** Start Data provided **
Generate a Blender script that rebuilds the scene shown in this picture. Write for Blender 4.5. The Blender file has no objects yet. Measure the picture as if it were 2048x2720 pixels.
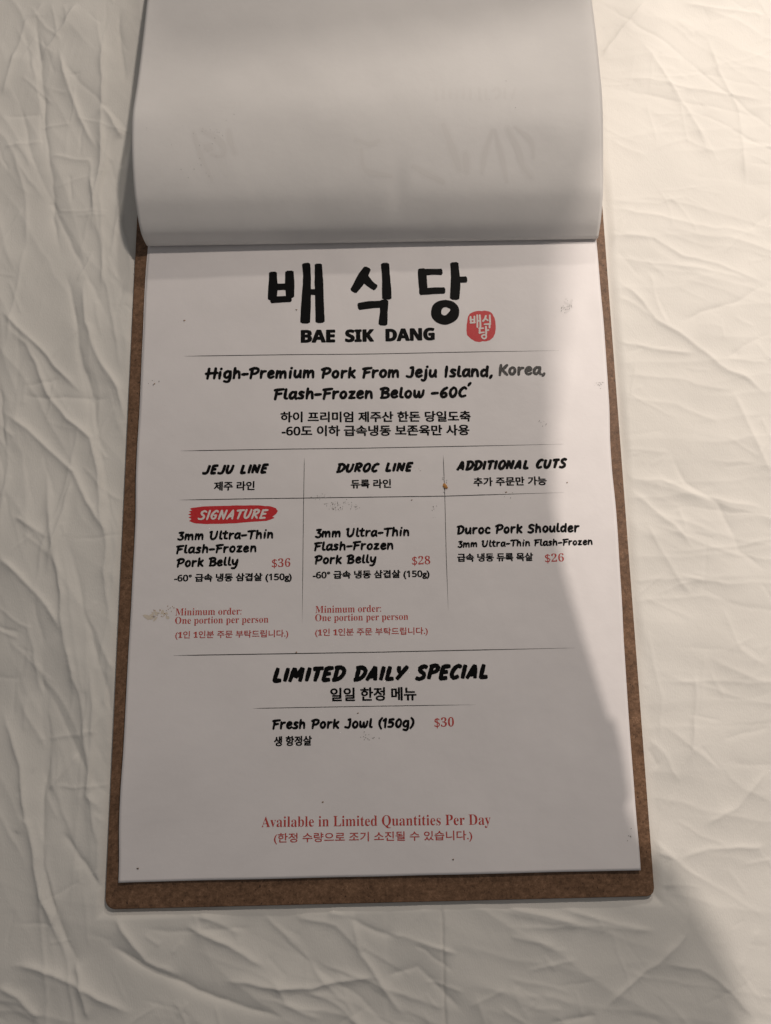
import bpy, bmesh, math, random
import numpy as np
from mathutils import Matrix, Vector

# All the tables below are in millimetres on the menu sheet: x to the right, y up the page, origin at the
# middle of the sheet's lower edge, z up from the table.  M turns millimetres into metres.
M = 0.001
random.seed(7)
rng = np.random.RandomState(11)
scene = bpy.context.scene
COL = scene.collection

# ------------------------------------------------------------------ camera
CAM = {'rot': [[0.999765,0.020653,-0.006603],[-0.0215,0.983695,-0.178553],[0.002807,0.178653,0.983908]],'loc': [0.0253,0.12123,0.4282],'lens': 17.461788974223957,'sx': -0.03765595049254144,'sy': -0.0022873272933037806}

cam = bpy.data.cameras.new('camera')
cam.sensor_fit = 'VERTICAL'; cam.sensor_height = 24.0; cam.sensor_width = 24.0
cam.lens = CAM['lens']; cam.shift_x = CAM['sx']; cam.shift_y = CAM['sy']
cam.clip_start = 0.01; cam.clip_end = 50
cam_o = bpy.data.objects.new('camera', cam); COL.objects.link(cam_o)
mw = Matrix(CAM['rot']).to_4x4(); mw.translation = Vector(CAM['loc'])
cam_o.matrix_world = mw
scene.camera = cam_o

# ------------------------------------------------------------------ world, lamps, exposure
w = bpy.data.worlds.new('World'); scene.world = w; w.use_nodes = True
bg = w.node_tree.nodes['Background']
bg.inputs[0].default_value = (1.0, 0.965, 0.95, 1); bg.inputs[1].default_value = 0.135
scene.view_settings.view_transform = 'Standard'; scene.view_settings.look = 'None'
scene.view_settings.exposure = 0.12; scene.view_settings.gamma = 1.0

LAMP_A = (310.0, 770.0, 780.0)      # reading lamp up and to the right of the menu
LAMP_C = (230.0, 1480.0, 700.0)     # weaker lamp standing low beyond the top of the board
LAMP_B = (600.0, 600.0, 850.0)      # second lamp, cut by an added plate so that it only reaches the right-hand side
def lamp(name, loc, power, radius, colour):
    l = bpy.data.lights.new(name, 'POINT'); l.energy = power; l.shadow_soft_size = radius; l.color = colour
    o = bpy.data.objects.new(name, l); o.location = [c*M for c in loc]; COL.objects.link(o); return o
lamp('lamp_light', LAMP_A, 12.0, 0.022, (1.0, 0.885, 0.785))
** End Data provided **
Repeat verbatim all the material, but not the pictures.

▶ [Problem solution]
Generate a Blender script that rebuilds the scene shown in this picture. Write for Blender 4.5. The Blender file has no objects yet. Measure the picture as if it were 2048x2720 pixels.
import bpy, bmesh, math, random
import numpy as np
from mathutils import Matrix, Vector

# All the tables below are in millimetres on the menu sheet: x to the right, y up the page, origin at the
# middle of the sheet's lower edge, z up from the table.  M turns millimetres into metres.
M = 0.001
random.seed(7)
rng = np.random.RandomState(11)
scene = bpy.context.scene
COL = scene.collection

# ------------------------------------------------------------------ camera
CAM = {'rot': [[0.999765,0.020653,-0.006603],[-0.0215,0.983695,-0.178553],[0.002807,0.178653,0.983908]],'loc': [0.0253,0.12123,0.4282],'lens': 17.461788974223957,'sx': -0.03765595049254144,'sy': -0.0022873272933037806}

cam = bpy.data.cameras.new('camera')
cam.sensor_fit = 'VERTICAL'; cam.sensor_height = 24.0; cam.sensor_width = 24.0
cam.lens = CAM['lens']; cam.shift_x = CAM['sx']; cam.shift_y = CAM['sy']
cam.clip_start = 0.01; cam.clip_end = 50
cam_o = bpy.data.objects.new('camera', cam); COL.objects.link(cam_o)
mw = Matrix(CAM['rot']).to_4x4(); mw.translation = Vector(CAM['loc'])
cam_o.matrix_world = mw
scene.camera = cam_o

# ------------------------------------------------------------------ world, lamps, exposure
w = bpy.data.worlds.new('World'); scene.world = w; w.use_nodes = True
bg = w.node_tree.nodes['Background']
bg.inputs[0].default_value = (1.0, 0.965, 0.95, 1); bg.inputs[1].default_value = 0.135
scene.view_settings.view_transform = 'Standard'; scene.view_settings.look = 'None'
scene.view_settings.exposure = 0.12; scene.view_settings.gamma = 1.0

LAMP_A = (310.0, 770.0, 780.0)      # reading lamp up and to the right of the menu
LAMP_C = (230.0, 1480.0, 700.0)     # weaker lamp standing low beyond the top of the board
LAMP_B = (600.0, 600.0, 850.0)      # second lamp, cut by an added plate so that it only reaches the right-hand side
def lamp(name, loc, power, radius, colour):
    l = bpy.data.lights.new(name, 'POINT'); l.energy = power; l.shadow_soft_size = radius; l.color = colour
    o = bpy.data.objects.new(name, l); o.location = [c*M for c in loc]; COL.objects.link(o); return o
lamp('lamp_light', LAMP_A, 12.0, 0.022, (1.0, 0.885, 0.785))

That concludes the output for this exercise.